▶ **Problem to work on**:
Lines containing the word "part" are to be counted; state their number and nothing further.

▶ **Data lines**:
════════════════
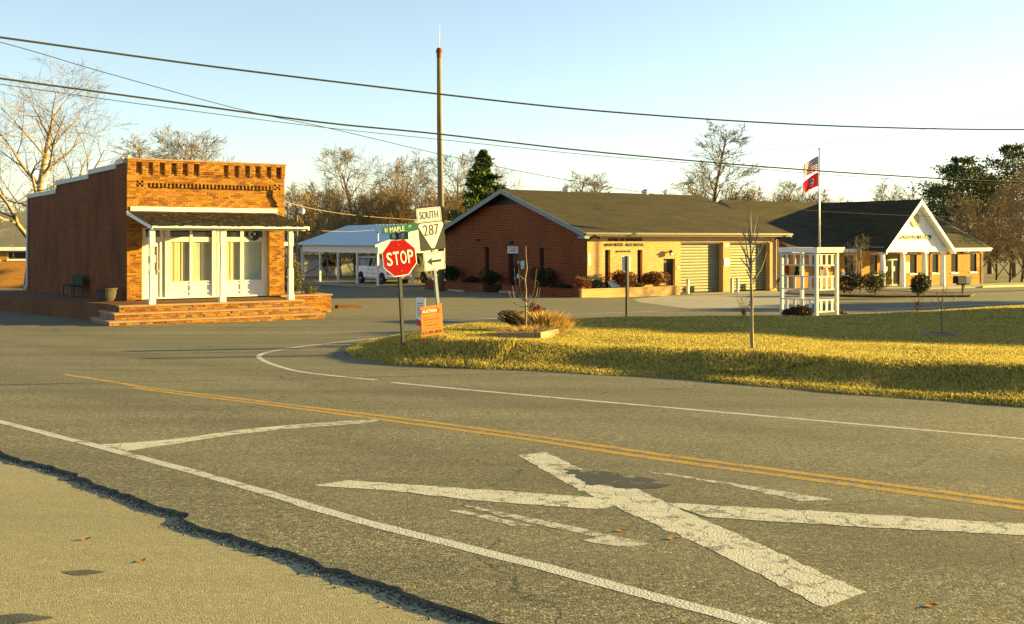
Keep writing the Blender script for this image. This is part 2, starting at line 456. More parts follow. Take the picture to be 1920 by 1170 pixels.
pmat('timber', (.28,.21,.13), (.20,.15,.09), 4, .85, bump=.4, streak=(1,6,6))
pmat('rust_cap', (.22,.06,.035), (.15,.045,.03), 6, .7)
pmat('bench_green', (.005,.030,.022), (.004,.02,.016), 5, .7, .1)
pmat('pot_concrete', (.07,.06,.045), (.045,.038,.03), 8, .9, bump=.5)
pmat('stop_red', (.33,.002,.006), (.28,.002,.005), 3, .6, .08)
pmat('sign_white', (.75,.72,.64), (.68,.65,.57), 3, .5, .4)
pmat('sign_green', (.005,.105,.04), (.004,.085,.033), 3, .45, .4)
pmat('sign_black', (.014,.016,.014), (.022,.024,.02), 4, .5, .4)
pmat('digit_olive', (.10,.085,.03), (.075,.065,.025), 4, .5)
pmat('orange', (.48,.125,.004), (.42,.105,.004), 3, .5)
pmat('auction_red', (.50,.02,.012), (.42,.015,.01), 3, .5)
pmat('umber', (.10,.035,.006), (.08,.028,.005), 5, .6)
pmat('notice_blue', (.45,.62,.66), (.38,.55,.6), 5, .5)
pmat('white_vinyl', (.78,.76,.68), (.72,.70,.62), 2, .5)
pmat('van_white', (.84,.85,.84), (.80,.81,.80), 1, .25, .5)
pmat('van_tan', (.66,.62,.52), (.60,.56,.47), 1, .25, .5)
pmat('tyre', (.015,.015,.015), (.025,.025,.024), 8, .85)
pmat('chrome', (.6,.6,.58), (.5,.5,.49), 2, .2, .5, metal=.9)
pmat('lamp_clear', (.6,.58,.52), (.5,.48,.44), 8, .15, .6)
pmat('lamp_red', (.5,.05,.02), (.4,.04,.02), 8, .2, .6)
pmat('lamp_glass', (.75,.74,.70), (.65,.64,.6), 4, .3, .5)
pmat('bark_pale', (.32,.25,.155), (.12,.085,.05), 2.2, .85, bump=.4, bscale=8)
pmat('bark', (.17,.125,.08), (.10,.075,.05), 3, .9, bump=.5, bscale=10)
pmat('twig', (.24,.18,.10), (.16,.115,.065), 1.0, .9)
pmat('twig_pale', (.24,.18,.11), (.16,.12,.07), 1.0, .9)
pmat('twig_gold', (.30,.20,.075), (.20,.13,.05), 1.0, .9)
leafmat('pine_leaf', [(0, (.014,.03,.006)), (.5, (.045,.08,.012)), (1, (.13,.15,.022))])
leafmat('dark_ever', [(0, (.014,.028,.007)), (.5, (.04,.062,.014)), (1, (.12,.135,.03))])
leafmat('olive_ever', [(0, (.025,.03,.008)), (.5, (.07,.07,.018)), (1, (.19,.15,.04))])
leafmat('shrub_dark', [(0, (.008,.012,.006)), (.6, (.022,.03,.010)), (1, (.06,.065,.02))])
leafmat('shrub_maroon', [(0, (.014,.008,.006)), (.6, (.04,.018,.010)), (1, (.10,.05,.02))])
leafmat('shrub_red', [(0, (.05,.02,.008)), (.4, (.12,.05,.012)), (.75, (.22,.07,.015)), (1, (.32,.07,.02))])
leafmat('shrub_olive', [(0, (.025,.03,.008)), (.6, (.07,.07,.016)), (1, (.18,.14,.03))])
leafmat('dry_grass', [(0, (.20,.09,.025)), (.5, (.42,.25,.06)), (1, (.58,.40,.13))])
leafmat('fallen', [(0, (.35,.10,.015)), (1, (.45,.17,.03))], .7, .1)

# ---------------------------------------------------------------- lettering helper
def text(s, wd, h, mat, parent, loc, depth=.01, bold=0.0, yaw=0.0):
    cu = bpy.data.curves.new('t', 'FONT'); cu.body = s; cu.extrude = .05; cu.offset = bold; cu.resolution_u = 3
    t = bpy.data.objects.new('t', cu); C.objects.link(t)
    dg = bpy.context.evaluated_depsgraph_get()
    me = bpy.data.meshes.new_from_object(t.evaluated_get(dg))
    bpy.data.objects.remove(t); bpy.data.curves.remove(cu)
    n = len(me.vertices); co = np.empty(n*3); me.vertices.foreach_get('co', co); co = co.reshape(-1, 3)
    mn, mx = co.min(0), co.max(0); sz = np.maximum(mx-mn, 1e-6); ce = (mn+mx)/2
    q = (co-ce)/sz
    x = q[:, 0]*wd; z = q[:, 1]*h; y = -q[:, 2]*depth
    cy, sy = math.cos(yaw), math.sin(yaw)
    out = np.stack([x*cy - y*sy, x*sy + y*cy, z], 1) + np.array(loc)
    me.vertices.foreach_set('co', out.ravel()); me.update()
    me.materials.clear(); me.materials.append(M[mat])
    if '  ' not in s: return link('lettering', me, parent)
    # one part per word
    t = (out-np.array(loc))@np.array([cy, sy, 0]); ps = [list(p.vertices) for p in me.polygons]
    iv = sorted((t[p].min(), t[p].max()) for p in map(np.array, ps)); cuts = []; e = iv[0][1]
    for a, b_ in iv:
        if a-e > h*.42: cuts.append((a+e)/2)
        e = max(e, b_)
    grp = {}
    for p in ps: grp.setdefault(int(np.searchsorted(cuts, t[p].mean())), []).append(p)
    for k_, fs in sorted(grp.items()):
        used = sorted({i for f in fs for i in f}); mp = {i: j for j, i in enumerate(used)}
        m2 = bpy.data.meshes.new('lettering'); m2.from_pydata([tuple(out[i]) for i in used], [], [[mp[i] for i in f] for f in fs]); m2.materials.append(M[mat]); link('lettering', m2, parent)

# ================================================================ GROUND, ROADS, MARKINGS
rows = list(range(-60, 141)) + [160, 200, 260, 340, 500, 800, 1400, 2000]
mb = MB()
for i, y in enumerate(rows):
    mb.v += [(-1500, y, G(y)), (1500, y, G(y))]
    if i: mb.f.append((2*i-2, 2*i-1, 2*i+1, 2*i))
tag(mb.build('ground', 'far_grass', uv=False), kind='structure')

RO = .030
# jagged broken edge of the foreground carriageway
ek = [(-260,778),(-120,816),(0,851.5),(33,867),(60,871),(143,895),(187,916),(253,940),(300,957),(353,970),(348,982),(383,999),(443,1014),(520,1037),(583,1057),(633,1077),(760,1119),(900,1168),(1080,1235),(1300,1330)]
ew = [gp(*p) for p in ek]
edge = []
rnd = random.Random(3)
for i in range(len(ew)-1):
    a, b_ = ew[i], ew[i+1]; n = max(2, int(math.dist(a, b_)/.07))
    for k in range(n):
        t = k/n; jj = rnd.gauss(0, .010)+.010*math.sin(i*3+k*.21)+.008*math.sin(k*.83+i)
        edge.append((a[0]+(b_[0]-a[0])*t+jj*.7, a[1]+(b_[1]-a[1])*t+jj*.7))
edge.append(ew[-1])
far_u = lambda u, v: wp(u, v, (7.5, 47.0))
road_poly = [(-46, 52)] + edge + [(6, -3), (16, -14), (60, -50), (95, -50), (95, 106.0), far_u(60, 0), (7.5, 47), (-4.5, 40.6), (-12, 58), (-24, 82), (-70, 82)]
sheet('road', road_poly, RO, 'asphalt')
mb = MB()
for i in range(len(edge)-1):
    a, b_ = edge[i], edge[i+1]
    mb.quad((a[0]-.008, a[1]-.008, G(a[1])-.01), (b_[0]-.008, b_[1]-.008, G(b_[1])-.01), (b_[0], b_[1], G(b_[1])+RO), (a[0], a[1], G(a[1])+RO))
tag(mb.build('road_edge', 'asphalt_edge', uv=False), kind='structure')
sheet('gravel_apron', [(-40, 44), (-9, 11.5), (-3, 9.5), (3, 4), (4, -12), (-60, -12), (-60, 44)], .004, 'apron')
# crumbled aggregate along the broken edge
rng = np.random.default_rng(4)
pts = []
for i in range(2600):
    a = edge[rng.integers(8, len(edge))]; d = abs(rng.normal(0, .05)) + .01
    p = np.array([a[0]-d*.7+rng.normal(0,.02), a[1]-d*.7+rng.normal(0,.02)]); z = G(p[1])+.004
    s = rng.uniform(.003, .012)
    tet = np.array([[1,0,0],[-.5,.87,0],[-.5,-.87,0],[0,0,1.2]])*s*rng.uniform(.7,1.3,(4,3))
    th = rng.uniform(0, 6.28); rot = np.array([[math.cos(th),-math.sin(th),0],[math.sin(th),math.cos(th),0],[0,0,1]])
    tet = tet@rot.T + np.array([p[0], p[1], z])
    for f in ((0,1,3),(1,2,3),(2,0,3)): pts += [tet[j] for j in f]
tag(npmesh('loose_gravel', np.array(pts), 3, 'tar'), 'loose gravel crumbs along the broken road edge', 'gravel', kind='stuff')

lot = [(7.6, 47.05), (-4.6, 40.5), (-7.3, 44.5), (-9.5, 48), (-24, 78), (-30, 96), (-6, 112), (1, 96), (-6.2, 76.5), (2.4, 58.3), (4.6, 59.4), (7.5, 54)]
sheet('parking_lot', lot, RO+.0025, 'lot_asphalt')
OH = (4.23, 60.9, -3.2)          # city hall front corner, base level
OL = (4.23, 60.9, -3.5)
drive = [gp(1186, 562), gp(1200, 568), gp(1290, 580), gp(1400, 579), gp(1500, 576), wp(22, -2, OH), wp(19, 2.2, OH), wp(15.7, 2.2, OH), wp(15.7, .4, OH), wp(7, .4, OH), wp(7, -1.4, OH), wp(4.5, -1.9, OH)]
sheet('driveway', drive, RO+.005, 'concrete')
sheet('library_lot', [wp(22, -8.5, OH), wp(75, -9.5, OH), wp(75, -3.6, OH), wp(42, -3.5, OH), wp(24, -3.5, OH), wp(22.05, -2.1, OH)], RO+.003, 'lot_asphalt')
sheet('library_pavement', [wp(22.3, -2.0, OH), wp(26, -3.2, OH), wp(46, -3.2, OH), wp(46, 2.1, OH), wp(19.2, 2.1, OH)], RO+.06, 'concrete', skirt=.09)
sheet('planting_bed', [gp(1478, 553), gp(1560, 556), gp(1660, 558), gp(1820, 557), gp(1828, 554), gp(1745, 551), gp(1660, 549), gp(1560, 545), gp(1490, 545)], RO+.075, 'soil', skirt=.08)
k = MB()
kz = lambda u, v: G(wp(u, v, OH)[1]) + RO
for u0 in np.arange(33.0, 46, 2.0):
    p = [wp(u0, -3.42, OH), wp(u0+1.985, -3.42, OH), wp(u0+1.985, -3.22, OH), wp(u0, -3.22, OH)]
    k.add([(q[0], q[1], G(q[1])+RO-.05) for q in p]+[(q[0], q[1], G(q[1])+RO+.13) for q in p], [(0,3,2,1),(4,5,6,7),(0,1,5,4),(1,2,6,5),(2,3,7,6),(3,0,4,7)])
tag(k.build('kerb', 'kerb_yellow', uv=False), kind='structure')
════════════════
▶ **Complete output**:
2